Windows Movie Maker 2012


Last week, Microsoft announced the “Creative Update” for Windows 10, what many people are calling 1703, expecting the update to release in March of 2017. The announcement included hardware refreshes to the Surface Pro 4, the Surface Book, and even a new product announcement in the Surface Studio.


I have many creative-type friends who all strongly support the Mac platform. Whether it’s Garageband for music or Final Cut Pro for movies, they often believe that their OS X based computer is the only device on the market for them. Microsoft took aim squarely at those beliefs with recent announcements, including the no-specifics-given Groove Music Maker. We also learned about Paint 3D, advanced 3D model support coming to existing products like Power Point, and other revamped applications. Curiously missing from this “creative update” announcement, which never appeared, was the new UWP (Universal Windows Platform) app version of Windows Movie Maker. Although Windows Movie Maker 2012 is still available, support for it ends in January of 2017.

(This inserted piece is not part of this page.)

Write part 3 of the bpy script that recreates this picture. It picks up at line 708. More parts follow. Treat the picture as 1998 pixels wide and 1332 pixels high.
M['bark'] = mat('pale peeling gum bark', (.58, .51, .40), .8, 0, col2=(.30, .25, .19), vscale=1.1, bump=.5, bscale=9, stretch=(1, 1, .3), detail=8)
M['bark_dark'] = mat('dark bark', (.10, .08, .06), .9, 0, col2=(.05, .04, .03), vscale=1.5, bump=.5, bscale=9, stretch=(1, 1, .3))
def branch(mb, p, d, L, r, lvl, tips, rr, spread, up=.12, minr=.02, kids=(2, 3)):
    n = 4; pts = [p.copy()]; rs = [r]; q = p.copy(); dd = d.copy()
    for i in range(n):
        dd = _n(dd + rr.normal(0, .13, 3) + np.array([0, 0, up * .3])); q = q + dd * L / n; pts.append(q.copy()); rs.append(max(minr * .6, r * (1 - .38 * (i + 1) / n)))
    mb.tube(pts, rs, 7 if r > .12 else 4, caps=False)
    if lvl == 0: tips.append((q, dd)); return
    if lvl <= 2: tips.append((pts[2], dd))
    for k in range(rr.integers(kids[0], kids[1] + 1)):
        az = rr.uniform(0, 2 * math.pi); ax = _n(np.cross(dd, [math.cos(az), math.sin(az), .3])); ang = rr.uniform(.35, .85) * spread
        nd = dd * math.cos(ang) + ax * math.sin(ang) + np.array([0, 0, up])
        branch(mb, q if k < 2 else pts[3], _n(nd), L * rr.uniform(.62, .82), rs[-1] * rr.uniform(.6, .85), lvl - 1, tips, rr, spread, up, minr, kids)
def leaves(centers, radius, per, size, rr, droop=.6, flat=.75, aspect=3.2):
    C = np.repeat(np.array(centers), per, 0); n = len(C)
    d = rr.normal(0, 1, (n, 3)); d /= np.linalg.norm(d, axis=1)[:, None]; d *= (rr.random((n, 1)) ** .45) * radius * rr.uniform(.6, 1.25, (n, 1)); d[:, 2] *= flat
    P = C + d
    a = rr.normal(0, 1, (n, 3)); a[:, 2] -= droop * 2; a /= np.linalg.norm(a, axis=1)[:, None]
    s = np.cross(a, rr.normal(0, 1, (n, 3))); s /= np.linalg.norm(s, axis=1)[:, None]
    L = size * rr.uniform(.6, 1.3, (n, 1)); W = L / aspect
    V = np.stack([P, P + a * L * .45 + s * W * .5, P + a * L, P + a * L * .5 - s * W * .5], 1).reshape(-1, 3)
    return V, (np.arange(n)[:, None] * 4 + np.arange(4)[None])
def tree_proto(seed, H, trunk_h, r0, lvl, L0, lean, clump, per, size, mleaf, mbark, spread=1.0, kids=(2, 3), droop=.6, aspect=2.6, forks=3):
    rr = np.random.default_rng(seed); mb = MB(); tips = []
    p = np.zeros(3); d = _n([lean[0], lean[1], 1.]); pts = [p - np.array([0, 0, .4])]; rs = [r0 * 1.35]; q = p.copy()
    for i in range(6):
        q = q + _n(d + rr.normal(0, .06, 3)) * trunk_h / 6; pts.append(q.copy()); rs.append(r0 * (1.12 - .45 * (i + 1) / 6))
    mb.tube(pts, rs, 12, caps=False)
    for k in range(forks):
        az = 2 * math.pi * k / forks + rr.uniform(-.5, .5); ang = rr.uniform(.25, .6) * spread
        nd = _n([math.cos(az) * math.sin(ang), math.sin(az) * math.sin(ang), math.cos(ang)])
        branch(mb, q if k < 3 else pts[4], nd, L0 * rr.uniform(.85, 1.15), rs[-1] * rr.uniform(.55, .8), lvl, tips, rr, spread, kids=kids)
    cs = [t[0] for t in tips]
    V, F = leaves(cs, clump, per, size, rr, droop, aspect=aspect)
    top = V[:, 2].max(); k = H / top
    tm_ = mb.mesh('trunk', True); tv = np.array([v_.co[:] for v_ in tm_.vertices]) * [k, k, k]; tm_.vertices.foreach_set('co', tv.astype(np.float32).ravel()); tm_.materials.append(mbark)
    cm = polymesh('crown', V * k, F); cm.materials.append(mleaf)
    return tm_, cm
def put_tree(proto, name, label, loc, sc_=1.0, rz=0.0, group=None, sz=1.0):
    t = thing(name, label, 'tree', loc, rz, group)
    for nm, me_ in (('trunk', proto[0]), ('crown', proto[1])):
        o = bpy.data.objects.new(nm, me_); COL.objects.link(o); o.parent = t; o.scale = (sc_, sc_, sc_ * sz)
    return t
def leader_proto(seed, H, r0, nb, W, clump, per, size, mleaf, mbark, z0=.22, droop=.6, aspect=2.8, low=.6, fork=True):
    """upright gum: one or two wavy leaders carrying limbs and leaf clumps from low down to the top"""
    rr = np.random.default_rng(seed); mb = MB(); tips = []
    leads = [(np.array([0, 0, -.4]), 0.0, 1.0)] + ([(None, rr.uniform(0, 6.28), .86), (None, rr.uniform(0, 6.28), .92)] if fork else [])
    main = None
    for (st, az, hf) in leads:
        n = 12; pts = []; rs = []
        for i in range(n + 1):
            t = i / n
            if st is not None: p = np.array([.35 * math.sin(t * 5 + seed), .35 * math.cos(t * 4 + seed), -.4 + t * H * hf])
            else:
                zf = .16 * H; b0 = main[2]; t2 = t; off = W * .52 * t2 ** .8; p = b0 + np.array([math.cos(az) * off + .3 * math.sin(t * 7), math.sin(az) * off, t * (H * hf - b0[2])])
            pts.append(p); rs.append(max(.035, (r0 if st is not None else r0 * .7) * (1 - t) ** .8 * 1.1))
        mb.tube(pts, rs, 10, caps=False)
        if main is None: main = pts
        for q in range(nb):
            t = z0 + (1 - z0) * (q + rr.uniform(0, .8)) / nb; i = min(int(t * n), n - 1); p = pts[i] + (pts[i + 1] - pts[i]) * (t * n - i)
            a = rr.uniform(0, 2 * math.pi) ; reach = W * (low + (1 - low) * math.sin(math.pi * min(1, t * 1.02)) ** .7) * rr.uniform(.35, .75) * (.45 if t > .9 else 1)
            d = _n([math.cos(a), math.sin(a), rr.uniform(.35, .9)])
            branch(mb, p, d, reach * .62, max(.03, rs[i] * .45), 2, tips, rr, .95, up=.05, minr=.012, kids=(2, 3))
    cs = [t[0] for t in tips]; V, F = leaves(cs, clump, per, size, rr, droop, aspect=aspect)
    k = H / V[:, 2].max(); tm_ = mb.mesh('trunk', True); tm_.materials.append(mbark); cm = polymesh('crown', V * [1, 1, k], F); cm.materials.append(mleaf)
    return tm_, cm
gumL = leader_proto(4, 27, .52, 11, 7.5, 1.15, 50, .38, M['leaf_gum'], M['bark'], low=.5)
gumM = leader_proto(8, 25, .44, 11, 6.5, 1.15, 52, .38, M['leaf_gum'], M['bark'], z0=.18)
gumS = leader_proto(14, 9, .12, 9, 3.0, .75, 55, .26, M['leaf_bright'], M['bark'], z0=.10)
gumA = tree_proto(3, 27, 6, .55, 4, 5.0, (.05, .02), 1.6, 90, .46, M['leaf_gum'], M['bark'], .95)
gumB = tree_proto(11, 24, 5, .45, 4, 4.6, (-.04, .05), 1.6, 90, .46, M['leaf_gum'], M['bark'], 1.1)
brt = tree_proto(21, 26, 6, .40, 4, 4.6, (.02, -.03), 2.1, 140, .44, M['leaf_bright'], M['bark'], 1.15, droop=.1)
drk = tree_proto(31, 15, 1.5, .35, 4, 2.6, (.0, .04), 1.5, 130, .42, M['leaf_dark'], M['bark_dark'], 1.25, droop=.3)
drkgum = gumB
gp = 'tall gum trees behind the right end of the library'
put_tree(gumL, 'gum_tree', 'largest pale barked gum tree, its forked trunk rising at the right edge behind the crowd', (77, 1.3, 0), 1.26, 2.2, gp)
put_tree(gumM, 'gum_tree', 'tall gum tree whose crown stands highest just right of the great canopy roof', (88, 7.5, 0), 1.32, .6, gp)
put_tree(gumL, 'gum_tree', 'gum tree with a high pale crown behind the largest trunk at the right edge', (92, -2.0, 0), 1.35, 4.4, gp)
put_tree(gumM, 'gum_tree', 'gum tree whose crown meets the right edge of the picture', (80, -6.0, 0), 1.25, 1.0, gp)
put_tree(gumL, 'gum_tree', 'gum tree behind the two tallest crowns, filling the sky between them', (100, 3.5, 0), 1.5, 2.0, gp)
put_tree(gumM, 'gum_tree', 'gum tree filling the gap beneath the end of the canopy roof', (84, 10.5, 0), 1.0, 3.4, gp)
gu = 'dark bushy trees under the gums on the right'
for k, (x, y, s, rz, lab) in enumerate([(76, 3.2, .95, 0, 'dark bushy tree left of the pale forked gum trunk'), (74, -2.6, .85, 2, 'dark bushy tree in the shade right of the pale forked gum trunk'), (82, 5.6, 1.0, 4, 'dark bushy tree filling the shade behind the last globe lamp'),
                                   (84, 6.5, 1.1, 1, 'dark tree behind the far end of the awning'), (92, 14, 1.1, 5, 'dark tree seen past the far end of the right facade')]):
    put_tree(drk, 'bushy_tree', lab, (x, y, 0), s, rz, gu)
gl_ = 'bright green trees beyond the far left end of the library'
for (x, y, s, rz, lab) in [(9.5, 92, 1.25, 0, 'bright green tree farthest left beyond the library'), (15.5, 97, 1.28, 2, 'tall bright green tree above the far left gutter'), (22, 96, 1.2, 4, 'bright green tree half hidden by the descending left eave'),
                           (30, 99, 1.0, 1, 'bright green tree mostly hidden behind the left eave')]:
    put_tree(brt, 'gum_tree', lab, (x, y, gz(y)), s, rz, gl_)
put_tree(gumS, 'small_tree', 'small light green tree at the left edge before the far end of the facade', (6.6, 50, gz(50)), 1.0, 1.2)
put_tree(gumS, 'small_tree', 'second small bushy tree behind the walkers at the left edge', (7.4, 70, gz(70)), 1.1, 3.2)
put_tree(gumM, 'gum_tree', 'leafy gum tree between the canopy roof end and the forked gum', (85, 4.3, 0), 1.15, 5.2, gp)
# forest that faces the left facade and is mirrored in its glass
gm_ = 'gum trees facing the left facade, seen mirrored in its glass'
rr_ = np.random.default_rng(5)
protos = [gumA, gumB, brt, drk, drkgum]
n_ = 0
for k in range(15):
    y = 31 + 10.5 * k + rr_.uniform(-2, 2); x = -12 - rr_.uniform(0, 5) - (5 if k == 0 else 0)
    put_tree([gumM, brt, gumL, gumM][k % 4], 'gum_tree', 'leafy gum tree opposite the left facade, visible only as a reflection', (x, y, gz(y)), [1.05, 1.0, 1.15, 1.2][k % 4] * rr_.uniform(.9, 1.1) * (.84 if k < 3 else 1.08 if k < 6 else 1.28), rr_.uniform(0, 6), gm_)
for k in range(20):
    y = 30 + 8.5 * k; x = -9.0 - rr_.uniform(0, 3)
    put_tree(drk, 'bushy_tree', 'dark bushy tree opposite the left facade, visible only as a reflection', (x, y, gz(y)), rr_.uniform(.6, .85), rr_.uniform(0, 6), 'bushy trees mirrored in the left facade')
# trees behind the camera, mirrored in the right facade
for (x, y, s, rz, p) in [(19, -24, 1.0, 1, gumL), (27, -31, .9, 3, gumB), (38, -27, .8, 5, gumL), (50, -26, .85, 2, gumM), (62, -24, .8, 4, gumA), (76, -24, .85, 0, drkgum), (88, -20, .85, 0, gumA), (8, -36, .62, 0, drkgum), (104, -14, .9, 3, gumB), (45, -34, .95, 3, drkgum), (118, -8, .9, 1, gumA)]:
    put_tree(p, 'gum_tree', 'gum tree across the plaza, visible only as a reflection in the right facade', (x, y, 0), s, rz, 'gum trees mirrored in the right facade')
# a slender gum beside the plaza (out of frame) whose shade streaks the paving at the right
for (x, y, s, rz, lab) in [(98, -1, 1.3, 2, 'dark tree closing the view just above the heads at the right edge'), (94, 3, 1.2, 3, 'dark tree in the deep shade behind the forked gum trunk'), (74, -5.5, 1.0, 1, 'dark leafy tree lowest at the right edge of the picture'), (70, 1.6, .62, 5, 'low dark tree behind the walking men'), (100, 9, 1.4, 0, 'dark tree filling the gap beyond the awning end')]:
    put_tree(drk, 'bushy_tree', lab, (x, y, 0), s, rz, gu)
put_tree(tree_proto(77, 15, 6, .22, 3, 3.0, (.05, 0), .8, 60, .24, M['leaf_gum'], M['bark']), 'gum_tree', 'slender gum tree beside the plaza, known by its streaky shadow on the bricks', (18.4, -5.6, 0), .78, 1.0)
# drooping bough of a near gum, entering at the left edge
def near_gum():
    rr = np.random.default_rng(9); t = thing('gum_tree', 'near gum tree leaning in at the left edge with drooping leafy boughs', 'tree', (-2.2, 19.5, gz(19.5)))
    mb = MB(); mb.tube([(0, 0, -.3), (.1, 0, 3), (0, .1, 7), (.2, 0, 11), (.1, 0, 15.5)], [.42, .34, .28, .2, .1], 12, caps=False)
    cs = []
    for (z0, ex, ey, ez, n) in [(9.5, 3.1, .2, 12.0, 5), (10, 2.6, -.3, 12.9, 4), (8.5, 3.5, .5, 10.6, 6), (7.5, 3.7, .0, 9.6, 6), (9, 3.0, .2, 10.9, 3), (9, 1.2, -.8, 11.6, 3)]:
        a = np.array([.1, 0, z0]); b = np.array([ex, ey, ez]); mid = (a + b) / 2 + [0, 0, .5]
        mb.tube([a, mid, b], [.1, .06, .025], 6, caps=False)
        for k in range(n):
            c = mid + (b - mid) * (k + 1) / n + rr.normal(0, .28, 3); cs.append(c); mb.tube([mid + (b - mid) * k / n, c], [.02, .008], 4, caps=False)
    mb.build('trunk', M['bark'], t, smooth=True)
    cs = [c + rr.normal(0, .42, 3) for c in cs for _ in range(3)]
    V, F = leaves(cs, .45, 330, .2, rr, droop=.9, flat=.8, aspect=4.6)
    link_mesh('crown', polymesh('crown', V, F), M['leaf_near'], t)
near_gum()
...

Microsoft teased a new version of Movie Maker last month, but has remained otherwise quiet about it. You can be sure that they wanted to include it in the recent presentation, and I’m willing to bet it wasn’t cut for time. I’m afraid this might be a bad sign for development of the app version of Movie Maker. If it isn’t far enough along that they felt comfortable even showing off a demo video of it in action, then I believe any hope of it being released before the Movie Maker 2012 expiration in January is out the Window. Although it could be a part of the Creative Update in March, I’m also afraid that Microsoft will fall back on some language we’ve heard before, and we will be told that 1703 merely “lays the ground work” for new creative apps, like the new Movie Maker (I think it’s a safe prediction, by the way, to believe that the new version will be called Groove Movie Maker, as it seems Microsoft wants to do with the “Groove” brand what it once tried to do with the “Xbox” brand), and we may not see an app available for download from the Store until Summer of 2017, if at all.


Movie Maker is definitely an underappreciated child in the Microsoft ecosystem. The push for “Creative” attention in the coming update is promising, but for now, I’m just happy that I still have that Windows Movie Maker 2012 standalone installer available.